PDHblog This is a place for members of Progressive Democrats of Hawai‘i to express their thoughts, hopes and exasperations about political happenings.

April 14, 2017

ON THE WAR IN SYRIA, TULSI’s ACTIONS AND THE RESPONSIBILITY OF PROGRESSIVES

I posted this as run-on comment on someone else’s Facebook thread dealing with the war in Syria and criticizing Tulsi’s views, as well as criticizing progressives generally for not being out in the streets protesting Assad’s brutal regime.

Since I put so much time into it, I figured I would post it on this blog so more people could see it and comment. Just be (semi-)civil, will you? Trolls not welcome.

A word to help explain the immediate context: A friend had posted a link to an interview with a very thoughtful Syrian progressive, who looks very close to what we would envision a moderate Syrian opposition figure to look like, to sound like. This friend was also chastising American progressives for not launching a large anti-war movement focused upon the brutal nature of the Assad regime.

Please, do not make this too much about Tulsi, either pro or con. Let’s try to focus on principles here, not personalities.
——————
I disagree that it is harder today to know what is “progressive” and what is “imperialist.” It has always been true that there are brutal leaders, generals, kings, emperors, warlords doing horrible things around the world. Seriously. Give me a year when that has not been true.

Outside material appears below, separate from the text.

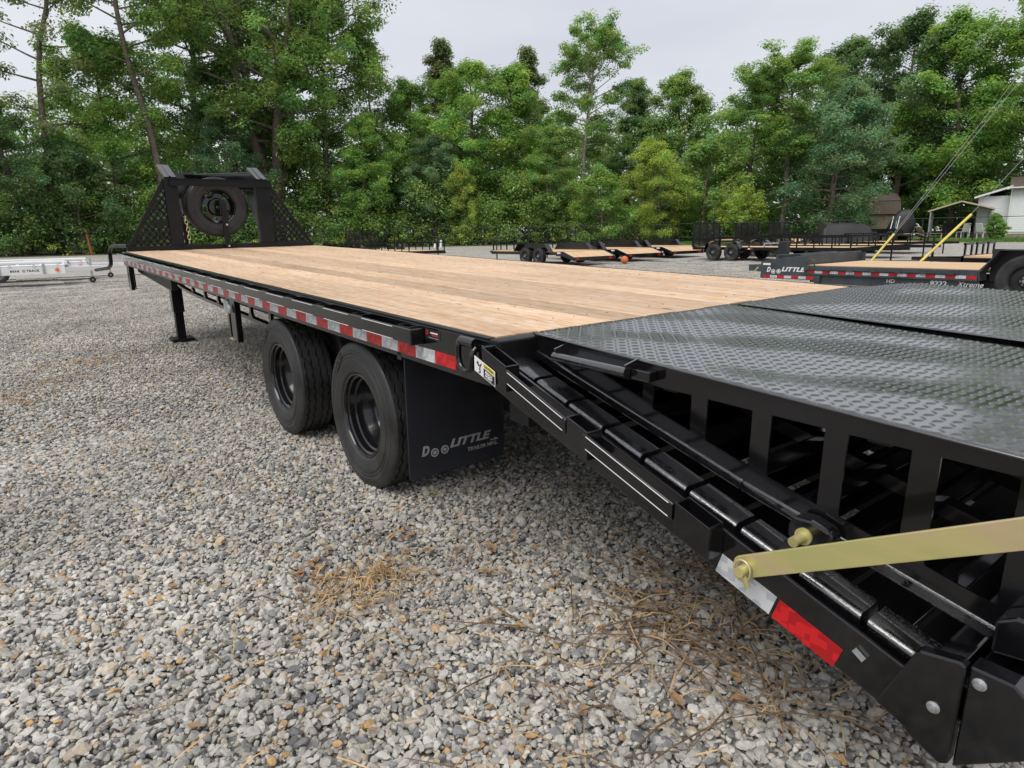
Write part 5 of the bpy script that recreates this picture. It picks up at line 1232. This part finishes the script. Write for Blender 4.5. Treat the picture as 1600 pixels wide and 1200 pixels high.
TREES = [
 ('open', 3.6, 58, 27, 'tall sparse tree with sky between its branches at the far left', 'leaf_olive'),
 ('open', -1.8, 55, 28, 'thin tree whose twigs just enter the left edge', 'leaf_mid'),
 ('round', 1.6, 57, 10.5, 'low dense dark tree at the left edge behind the white trailers', 'leaf_dark'),
 ('bush', 5.0, 56, 7, 'dark leafy bush right of the rusty orange post', 'leaf_dark'),
 ('broad', 7.6, 60, 16, 'bright green bushy tree left of the headache rack', 'leaf_bright'),
 ('lean', 10.9, 57, 27, 'tall tree with a thin trunk leaning left above the rack', 'leaf_mid', 'bark', 1., R(-10)),
 ('tall', 13.0, 66, 30, 'tall dark tree behind the leaning trunk', 'leaf_dark'),
 ('tall', 16.8, 68, 28, 'tall dark tree behind the bright bushy tree', 'leaf_dark'),
 ('vase', 18.4, 60, 30, 'huge tree with a thick forked trunk behind the spare wheel', 'leaf_mid', 'bark', 1.05, 1.0),
 ('broad2', 15.6, 58, 11, 'mid green tree with low branches under the forked tree', 'leaf_grey'),
 ('broad', 22.6, 61, 21, 'large full green tree right of the forked trunk', 'leaf_mid'),
 ('open', 26.8, 60, 17.5, 'slender wispy sapling rising at the gap in the sky', 'leaf_mid'),
 ('broad2', 29.4, 62, 14.4, 'green tree below the sky gap left of centre', 'leaf_bright'),
 ('fir', 33.0, 70, 19.6, 'dark olive tree top standing behind the bright central tree', 'leaf_olive'),
 ('broad', 34.6, 61, 15.6, 'bright light-green tree in the centre of the wood', 'leaf_bright'),
 ('broad2', 37.6, 62, 15.2, 'mid green tree just right of the bright central one', 'leaf_bright'),
 ('fir', 39.8, 70, 18.8, 'dark tree top behind the pale-trunked tree', 'leaf_olive'),
 ('pale', 43.5, 58, 16.8, 'tree with a pale bare trunk and a high narrow crown', 'leaf_mid', 'bark_pale'),
 ('fir', 47.2, 66, 15.0, 'dark tree in the dip of the skyline right of the pale trunk', 'leaf_dark'),
 ('broad2', 51.6, 64, 14.4, 'mid green tree in the dip of the skyline', 'leaf_mid'),
 ('round', 49.9, 54, 7.8, 'yellow-green rounded tree behind the car haulers', 'leaf_yellow'),
 ('bush', 45.2, 54, 5.4, 'small bright green sapling left of the yellow-green tree', 'leaf_bright'),
 ('bush', 33.6, 56, 6.2, 'small yellowish sapling in front of the central trees', 'leaf_yellow', 'bark', .55),
 ('broad2', 56.6, 60, 13.6, 'tall tree with drooping shoots right of the skyline dip', 'leaf_mid'),
 ('pale', 59.3, 56, 13.6, 'tree with a straight grey trunk behind the mesh gates', 'leaf_mid', 'bark', 1.35),
 ('round', 62.8, 56, 10.8, 'dense rounded grey-green tree left of the shed', 'leaf_grey'),
 ('bush', 53.4, 56, 7.5, 'leafy green bush right of the yellow-green tree', 'leaf_mid'),
 ('broad2', 40.6, 57, 9.5, 'low full green tree at the foot of the pale trunk', 'leaf_mid'),
 ('broad', 31.2, 58, 9.0, 'low full green tree left of the yellowish sapling', 'leaf_grey'),
 ('broad2', 25.4, 57.5, 10.5, 'low full green tree behind the lone utility trailer', 'leaf_bright'),
 ('small', 56.4, 52, 3.6, 'small pale flat-topped tree behind the mesh gates', 'leaf_yellow'),
 ('broad', 63.5, 72, 17.8, 'tall dark tree behind the rounded grey-green one', 'leaf_dark'),
 ('broad', 67.0, 68, 17.8, 'big dark tree over the barn-roofed shed', 'leaf_dark'),
 ('broad2', 70.6, 66, 17.2, 'large bright tree over the carport', 'leaf_bright'),
 ('broad', 74.6, 66, 18.0, 'large bright tree over the white house', 'leaf_bright'),
 ('tall', 77.6, 60, 23, 'tallest tree, leaning in at the right edge', 'leaf_mid'),
]
for q in TREES: tree(*q)
tree('topiary', 73.35, 51.5, 1.65, 'small round evergreen bush before the white house wall', 'leaf_bright', 'bark', 1.05, None, 'round_bush', 'bush')
# the wood behind and the undergrowth at its foot, each one mass
def mass(name, label, cat, n, azr, rr, zr_, rad, per, size, leafm, seed):
    g = np.random.default_rng(seed); az = np.radians(g.uniform(*azr, n)); r = g.uniform(*rr, n); z = g.uniform(0, 1, n) * (zr_[1] * (.62 + .38 * np.sin(az * 37 + seed) * np.sin(az * 91 + 2 * seed)) if name == 'undergrowth' else zr_[1]) + zr_[0]
    P = np.stack([CAMP.x + r * np.sin(az), CAMP.y + r * np.cos(az), np.array([zg(q) for q in r]) + z], 1)
    V, F, Tt = leaves(P, rad * g.uniform(.6, 1.3, n), per, size, g); o = link(name, fast_mesh(name, V, F, Tt), leafm); tag(o, label, cat, None, 'stuff'); return o
mass('undergrowth', 'mixed green undergrowth filling the foot of the wood', 'undergrowth', 1300, (-12, 56), (54.8, 61), (.1, 6.8), 1.15, 60, .22, 'leaf_mid', 21)
mass('yellow_weeds', 'yellowing weeds along the wire fence at the wood edge', 'weeds', 90, (-8, 52), (52.8, 54.6), (.1, 1.0), .4, 26, .16, 'leaf_yellow', 22)
mass('wood_backdrop', 'deep dark wood behind the front row of trees', 'wood', 1500, (-14, 96), (72, 96), (.2, 11.5), 2.3, 60, .70, 'leaf_dark', 23)
mass('wood_understorey', 'shaded leafy understorey between the front trees', 'wood', 900, (-12, 62), (60, 72), (.5, 11.5), 1.6, 64, .32, 'leaf_mid', 24)
mass('right_understorey', 'dark leafy understorey behind the shed and carport', 'wood', 420, (56, 92), (67, 78), (.3, 10.), 1.7, 52, .40, 'leaf_dark', 25)

# ================================================================== LITTER ON THE GRAVEL
def strands(name, label, spots, mat, wd, seed):
    g = np.random.default_rng(seed); m = MB()
    for (cx, cy_, rad, n, ln) in spots:
        for _ in range(n):
            a = g.uniform(0, 6.28); q = rad * g.random() ** .6; x, y = cx + q * math.cos(a) * 1.3, cy_ + q * math.sin(a); t = g.uniform(0, 6.28); L_ = ln * g.uniform(.3, 1.2); cv = g.normal(0, .13); pts = []
            zt_ = g.uniform(.012, .03); rise = abs(g.normal(0, .02))
            for k in range(4):
                f = k / 3; tt = t + cv * f; pts.append((x + math.cos(tt) * L_ * f, y + math.sin(tt) * L_ * f, zt_ + rise * math.sin(math.pi * f) + g.uniform(-.003, .003)))
            m.tube(pts, [wd * g.uniform(.6, 1.3), wd, wd * .8, wd * .3], 3, caps=False)
    return tag(m.build(name, mat), label, 'dry grass', None, 'stuff')
strands('straw_litter', 'tan dry straw strewn over the gravel beside the dovetail', [(-.42, .27, .17, 110, .07), (-.36, .30, .08, 60, .06), (-.56, .14, .15, 60, .07), (-.30, .33, .12, 30, .08), (-.05, .22, .4, 36, .09), (.38, -.50, .26, 40, .16), (.42, -.78, .22, 34, .16), (.12, -.62, .3, 26, .18), (-.15, -.78, .4, 22, .16), (.42, -1.0, .25, 26, .16), (-.3, -.5, .6, 30, .14), (-.9, -.3, .7, 14, .12), (-1.4, 4.85, .35, 60, .12), (-.8, 6.4, .35, 60, .12), (-.9, 5.5, .3, 40, .12)], 'straw', .0023, 31)
strands('twig_litter', 'brown broken twigs lying on the gravel under the dovetail', [(.40, -.55, .32, 46, .30), (.30, -.85, .32, 40, .32), (0, -.7, .5, 26, .26), (-.5, .3, .4, 10, .14)], 'twig', .003, 32)
g = np.random.default_rng(33); m = MB()
for (cx, cy_, rad, n) in ((-.50, .46, .14, 16), (-.42, .55, .12, 8), (-.2, .35, .3, 8), (.1, .1, .3, 8), (.3, -.6, .4, 10), (-1.4, 4.85, .3, 26), (-.8, 6.4, .4, 30), (-.8, -.2, .8, 5)):
    for _ in range(n):
        x, y = cx + g.normal(0, rad * .6), cy_ + g.normal(0, rad * .6); a = g.uniform(0, 6.28); s = g.uniform(.014, .034); c_, s_ = math.cos(a), math.sin(a); z = .02
        pts = [(-1, 0, .1), (-.3, .45, .35), (.4, .4, .2), (1, 0, .45), (.4, -.4, .3), (-.3, -.42, .15), (0, 0, 0)]
        v = [(x + (p[0] * c_ - p[1] * s_) * s, y + (p[0] * s_ + p[1] * c_) * s, z + p[2] * s * g.uniform(.5, 1.2)) for p in pts]
        m.add(v, [(0, 1, 6), (1, 2, 6), (2, 3, 6), (3, 4, 6), (4, 5, 6), (5, 0, 6)])
tag(m.build('dead_leaves', 'dead_leaf'), 'curled brown dead leaves scattered on the gravel', 'leaves', None, 'stuff')
wc = MB().prism([(-.036, -.014), (-.034, .012), (.0, .016), (.034, .011), (.038, -.01), (.004, -.017)], 'Z', 0, .018).build('wood_chip', 'wood_chip', None, loc=(-.74, .97, .022), bevel=.003); wc.rotation_euler = (.1, .15, 1.1)
tag(wc, 'pale wood chip lying on the gravel left of the wheels', 'wood chip')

But it is also true, and a lot of people seem to be wanting to ignore this, that there are other, powerful forces, whose hands are not clean, who seek to dominate other countries, other people’s, in order to extract resources, gain markets, seize land, secure ports, build bases, etc. while I will not excuse what the Japanese did during WWII, or assume the Chinese do not have a history if their own imperialism, I am rooted in the “western” experience, Western history, particularly that of Western Europe and North America. And I am a citizen of the United States of America.
As such, I have more influence (tiny though it may be) and more responsibility to make sure the drive of “my” government to dominate other countries, other people, is restrained, is fettered by my actions. Our primary responsibility is to stay the hand of US imperialism.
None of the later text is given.